**What is required**
Restate word for word the lines beginning at the one that contains "Model this scene" and ending at the one that contains "def zG(x, y): return"; include both and nothing else.

**Record list**
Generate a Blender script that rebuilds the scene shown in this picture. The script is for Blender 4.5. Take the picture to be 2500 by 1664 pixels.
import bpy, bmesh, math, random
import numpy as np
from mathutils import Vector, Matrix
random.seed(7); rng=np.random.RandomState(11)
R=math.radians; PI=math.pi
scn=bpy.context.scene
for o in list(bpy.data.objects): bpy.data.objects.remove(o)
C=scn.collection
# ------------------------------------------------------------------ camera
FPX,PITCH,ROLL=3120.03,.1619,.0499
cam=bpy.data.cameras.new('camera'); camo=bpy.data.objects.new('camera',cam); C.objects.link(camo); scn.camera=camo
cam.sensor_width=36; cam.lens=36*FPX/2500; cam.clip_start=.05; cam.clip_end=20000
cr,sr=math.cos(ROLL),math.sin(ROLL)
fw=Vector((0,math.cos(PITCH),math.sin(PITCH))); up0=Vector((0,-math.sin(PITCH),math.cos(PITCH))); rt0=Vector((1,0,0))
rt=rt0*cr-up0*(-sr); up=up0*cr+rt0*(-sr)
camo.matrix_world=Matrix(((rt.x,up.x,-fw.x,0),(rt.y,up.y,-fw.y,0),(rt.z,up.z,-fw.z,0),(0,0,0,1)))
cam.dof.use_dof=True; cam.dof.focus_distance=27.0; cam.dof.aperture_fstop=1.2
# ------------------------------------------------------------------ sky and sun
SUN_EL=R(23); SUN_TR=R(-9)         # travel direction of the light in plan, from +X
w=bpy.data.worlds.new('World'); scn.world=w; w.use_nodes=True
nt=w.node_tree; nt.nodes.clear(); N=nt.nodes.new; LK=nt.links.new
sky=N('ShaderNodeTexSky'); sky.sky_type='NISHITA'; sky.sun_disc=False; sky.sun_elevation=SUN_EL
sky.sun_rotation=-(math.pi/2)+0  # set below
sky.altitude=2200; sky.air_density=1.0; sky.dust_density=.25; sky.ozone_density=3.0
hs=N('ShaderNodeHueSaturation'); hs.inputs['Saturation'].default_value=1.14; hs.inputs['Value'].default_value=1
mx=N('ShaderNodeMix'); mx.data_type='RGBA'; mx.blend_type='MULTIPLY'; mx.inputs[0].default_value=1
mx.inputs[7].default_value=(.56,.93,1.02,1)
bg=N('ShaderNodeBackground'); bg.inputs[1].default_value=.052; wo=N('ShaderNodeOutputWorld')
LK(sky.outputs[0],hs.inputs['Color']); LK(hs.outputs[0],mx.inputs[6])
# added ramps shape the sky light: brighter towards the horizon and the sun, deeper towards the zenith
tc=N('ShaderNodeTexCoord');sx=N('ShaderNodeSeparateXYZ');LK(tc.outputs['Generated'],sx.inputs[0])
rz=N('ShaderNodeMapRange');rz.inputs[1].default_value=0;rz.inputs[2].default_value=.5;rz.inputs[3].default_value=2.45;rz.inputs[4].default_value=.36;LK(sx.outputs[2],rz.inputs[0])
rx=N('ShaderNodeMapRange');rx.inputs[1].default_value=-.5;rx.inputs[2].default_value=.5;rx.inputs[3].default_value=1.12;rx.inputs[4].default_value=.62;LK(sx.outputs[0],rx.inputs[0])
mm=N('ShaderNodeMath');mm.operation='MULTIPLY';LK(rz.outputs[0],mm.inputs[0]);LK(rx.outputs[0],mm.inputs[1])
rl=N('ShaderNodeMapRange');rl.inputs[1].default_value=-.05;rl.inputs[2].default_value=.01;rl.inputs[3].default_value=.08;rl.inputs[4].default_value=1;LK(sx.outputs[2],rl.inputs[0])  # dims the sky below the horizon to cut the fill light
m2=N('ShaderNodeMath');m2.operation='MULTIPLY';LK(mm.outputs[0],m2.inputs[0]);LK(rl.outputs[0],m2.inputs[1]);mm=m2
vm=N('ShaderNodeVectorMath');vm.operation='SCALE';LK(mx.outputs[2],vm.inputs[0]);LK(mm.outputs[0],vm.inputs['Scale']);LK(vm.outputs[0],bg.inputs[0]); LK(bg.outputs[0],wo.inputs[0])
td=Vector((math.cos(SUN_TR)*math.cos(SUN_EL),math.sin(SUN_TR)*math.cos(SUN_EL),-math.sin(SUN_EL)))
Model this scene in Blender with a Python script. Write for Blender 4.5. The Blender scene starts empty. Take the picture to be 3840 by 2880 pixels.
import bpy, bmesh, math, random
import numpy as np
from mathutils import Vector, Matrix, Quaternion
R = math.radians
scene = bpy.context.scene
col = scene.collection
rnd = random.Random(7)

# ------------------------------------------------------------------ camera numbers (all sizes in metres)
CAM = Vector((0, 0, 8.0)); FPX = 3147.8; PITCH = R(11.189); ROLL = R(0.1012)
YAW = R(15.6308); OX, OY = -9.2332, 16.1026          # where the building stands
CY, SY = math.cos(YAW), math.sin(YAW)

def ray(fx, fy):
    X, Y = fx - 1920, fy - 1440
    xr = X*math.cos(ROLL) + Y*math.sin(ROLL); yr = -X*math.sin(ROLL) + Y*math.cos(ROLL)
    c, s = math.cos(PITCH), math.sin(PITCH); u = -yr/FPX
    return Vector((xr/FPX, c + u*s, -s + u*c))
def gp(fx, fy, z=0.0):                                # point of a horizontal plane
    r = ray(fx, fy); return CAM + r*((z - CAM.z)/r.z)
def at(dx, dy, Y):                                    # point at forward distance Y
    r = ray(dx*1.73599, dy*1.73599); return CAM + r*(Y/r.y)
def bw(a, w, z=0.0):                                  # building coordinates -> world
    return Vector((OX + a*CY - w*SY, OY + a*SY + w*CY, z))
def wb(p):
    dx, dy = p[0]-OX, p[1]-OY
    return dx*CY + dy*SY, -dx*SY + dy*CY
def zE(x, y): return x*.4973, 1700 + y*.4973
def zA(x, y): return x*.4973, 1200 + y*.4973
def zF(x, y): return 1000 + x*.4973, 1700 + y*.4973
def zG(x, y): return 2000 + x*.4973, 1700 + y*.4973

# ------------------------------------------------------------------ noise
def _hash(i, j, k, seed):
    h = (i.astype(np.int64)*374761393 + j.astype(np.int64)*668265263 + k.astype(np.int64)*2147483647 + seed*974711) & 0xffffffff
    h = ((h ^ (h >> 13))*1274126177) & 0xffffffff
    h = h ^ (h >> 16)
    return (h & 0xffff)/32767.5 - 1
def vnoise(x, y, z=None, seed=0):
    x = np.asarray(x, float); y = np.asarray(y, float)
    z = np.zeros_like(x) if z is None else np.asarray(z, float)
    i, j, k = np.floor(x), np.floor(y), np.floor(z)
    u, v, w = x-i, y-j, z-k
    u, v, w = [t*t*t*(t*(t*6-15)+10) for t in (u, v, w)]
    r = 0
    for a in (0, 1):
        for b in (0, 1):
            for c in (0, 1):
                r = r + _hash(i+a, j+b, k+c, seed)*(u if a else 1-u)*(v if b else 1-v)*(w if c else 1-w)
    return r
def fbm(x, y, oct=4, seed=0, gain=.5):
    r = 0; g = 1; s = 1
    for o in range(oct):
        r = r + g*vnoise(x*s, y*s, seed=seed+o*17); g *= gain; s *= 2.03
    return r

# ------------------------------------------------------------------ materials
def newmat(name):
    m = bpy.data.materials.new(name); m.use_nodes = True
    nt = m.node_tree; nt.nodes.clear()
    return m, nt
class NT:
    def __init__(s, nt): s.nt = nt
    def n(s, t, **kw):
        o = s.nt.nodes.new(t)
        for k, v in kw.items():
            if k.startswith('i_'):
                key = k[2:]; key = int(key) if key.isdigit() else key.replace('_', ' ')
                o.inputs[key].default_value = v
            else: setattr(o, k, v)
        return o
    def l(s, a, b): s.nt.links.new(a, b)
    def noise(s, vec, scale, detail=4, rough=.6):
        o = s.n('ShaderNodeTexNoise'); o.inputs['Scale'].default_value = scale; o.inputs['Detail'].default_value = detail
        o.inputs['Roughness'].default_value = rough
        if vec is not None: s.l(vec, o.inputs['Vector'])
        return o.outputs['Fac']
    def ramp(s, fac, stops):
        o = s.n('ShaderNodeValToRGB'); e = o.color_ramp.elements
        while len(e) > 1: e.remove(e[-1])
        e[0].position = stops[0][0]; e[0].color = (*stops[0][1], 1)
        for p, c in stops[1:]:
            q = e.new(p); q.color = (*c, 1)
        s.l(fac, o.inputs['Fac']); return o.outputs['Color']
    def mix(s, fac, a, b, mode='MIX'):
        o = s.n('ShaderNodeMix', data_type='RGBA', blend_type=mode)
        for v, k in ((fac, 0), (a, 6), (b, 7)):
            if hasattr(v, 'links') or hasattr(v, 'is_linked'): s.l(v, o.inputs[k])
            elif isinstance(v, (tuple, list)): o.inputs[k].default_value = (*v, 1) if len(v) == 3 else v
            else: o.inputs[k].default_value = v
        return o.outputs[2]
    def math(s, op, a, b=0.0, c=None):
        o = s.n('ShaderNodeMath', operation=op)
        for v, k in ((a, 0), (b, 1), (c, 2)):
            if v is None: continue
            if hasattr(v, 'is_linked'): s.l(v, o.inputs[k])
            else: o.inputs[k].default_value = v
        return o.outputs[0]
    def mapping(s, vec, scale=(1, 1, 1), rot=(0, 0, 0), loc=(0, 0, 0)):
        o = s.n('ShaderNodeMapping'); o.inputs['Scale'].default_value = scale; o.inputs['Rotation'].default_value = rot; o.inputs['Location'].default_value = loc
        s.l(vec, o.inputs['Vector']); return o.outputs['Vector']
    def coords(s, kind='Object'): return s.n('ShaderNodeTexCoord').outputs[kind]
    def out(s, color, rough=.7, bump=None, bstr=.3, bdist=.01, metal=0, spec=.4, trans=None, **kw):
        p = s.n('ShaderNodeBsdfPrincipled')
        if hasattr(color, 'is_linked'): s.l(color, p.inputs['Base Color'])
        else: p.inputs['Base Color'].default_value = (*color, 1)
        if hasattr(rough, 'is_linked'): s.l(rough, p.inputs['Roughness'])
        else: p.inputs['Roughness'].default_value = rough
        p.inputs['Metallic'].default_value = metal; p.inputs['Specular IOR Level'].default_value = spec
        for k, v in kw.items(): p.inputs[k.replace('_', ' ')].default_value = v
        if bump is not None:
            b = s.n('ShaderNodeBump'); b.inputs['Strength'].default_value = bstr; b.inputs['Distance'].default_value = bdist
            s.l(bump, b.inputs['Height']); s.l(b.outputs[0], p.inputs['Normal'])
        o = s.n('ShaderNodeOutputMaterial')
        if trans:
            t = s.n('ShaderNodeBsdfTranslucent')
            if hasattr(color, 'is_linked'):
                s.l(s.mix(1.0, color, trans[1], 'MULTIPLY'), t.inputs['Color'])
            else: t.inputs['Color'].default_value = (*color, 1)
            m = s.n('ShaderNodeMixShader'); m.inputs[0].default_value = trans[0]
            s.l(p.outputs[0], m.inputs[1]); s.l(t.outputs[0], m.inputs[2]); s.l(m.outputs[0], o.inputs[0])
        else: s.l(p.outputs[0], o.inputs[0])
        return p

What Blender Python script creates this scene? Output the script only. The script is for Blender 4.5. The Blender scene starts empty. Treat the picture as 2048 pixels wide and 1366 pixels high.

**Output below**
Model this scene in Blender with a Python script. Write for Blender 4.5. The Blender scene starts empty. Take the picture to be 3840 by 2880 pixels.
import bpy, bmesh, math, random
import numpy as np
from mathutils import Vector, Matrix, Quaternion
R = math.radians
scene = bpy.context.scene
col = scene.collection
rnd = random.Random(7)

# ------------------------------------------------------------------ camera numbers (all sizes in metres)
CAM = Vector((0, 0, 8.0)); FPX = 3147.8; PITCH = R(11.189); ROLL = R(0.1012)
YAW = R(15.6308); OX, OY = -9.2332, 16.1026          # where the building stands
CY, SY = math.cos(YAW), math.sin(YAW)

def ray(fx, fy):
    X, Y = fx - 1920, fy - 1440
    xr = X*math.cos(ROLL) + Y*math.sin(ROLL); yr = -X*math.sin(ROLL) + Y*math.cos(ROLL)
    c, s = math.cos(PITCH), math.sin(PITCH); u = -yr/FPX
    return Vector((xr/FPX, c + u*s, -s + u*c))
def gp(fx, fy, z=0.0):                                # point of a horizontal plane
    r = ray(fx, fy); return CAM + r*((z - CAM.z)/r.z)
def at(dx, dy, Y):                                    # point at forward distance Y
    r = ray(dx*1.73599, dy*1.73599); return CAM + r*(Y/r.y)
def bw(a, w, z=0.0):                                  # building coordinates -> world
    return Vector((OX + a*CY - w*SY, OY + a*SY + w*CY, z))
def wb(p):
    dx, dy = p[0]-OX, p[1]-OY
    return dx*CY + dy*SY, -dx*SY + dy*CY
def zE(x, y): return x*.4973, 1700 + y*.4973
def zA(x, y): return x*.4973, 1200 + y*.4973
def zF(x, y): return 1000 + x*.4973, 1700 + y*.4973
def zG(x, y): return 2000 + x*.4973, 1700 + y*.4973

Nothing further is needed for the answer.